BGB §§ 2057, 2316, 2314

 

Verfahrensgang

LG Kempten (Urteil vom 03.08.2012; Aktenzeichen 23 O 219/12)

 

Tenor

1. Auf die Berufung des Klägers wird das Teilurteil des LG Kempten (Allgäu) vom 3.8.2012 - 23 O 219/12, abgeändert:

Die Verurteilung des Klägers auf die Widerklage gem. Ziff. II. des o.g. Teilurteils des LG Kempten wird aufgehoben.

Die Widerklage wird abgewiesen.

2. Der Beklagte hat die Kosten des Berufungsverfahrens zu tragen.

3. Das Urteil ist vorläufig vollstreckbar.

Der Beklagte kann die Vollstreckung durch Sicherheit oder Hinterlegung i.H.v. 110 % des aufgrund des Urteils vollstreckbaren Betrages abwenden, wenn nicht der Kläger vor der Vollstreckung Sicherheit i.H.v. 110 % des jeweils zu vollstreckenden Betrages leistet.

4. Die Revision wird zugelassen.

 

Gründe

I. Die Parteien, die Brüder sind und einen weiteren am Prozess nicht beteiligen Bruder haben, streiten um Vermächtnis-, Pflichtteils- und Auskunftsansprüche nach dem Tod der gemeinsamen Mutter P. Z. am 17.3.2009.

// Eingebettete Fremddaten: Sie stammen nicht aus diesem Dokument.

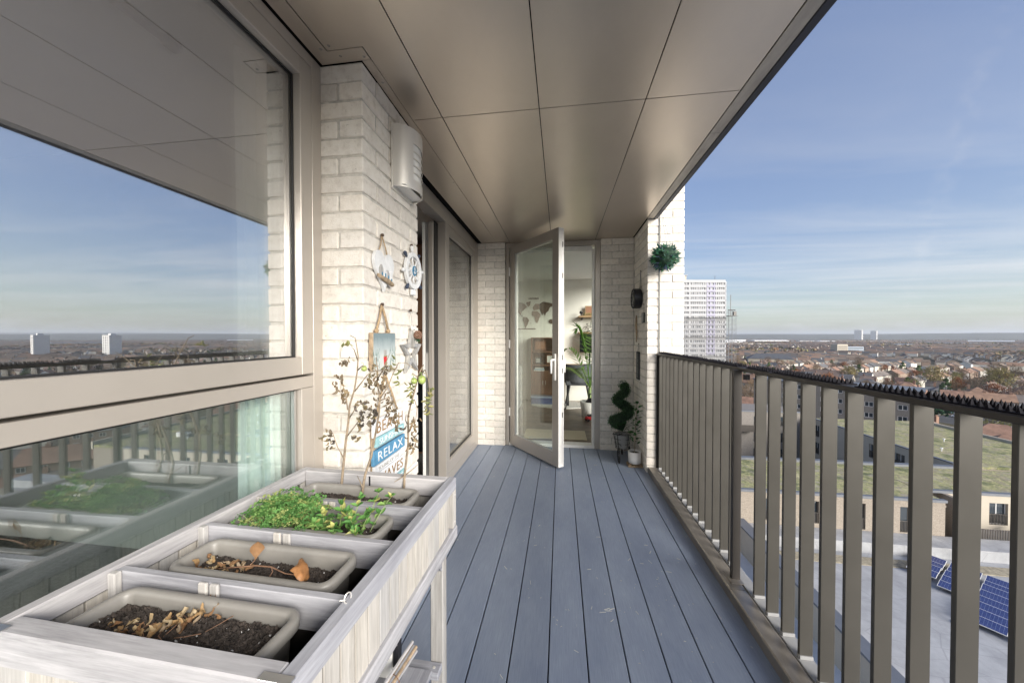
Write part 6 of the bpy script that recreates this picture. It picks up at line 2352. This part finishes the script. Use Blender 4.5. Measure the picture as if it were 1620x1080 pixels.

Der Beklagte ist testamentarischer Alleinerbe der Mutter. Zugunsten des Klägers, der auf seine Pflichtteilsansprüche nicht verzichtet hat, beinhaltet das Testament ein Vermächtnis.

Im Streit stehen insbesondere Zuwendungen der Mutter zu Lebzeiten, die im Testament angesprochen sind, und deren Ausgleichspflicht sowie der pflichtteilsrelevante Nachlasswert.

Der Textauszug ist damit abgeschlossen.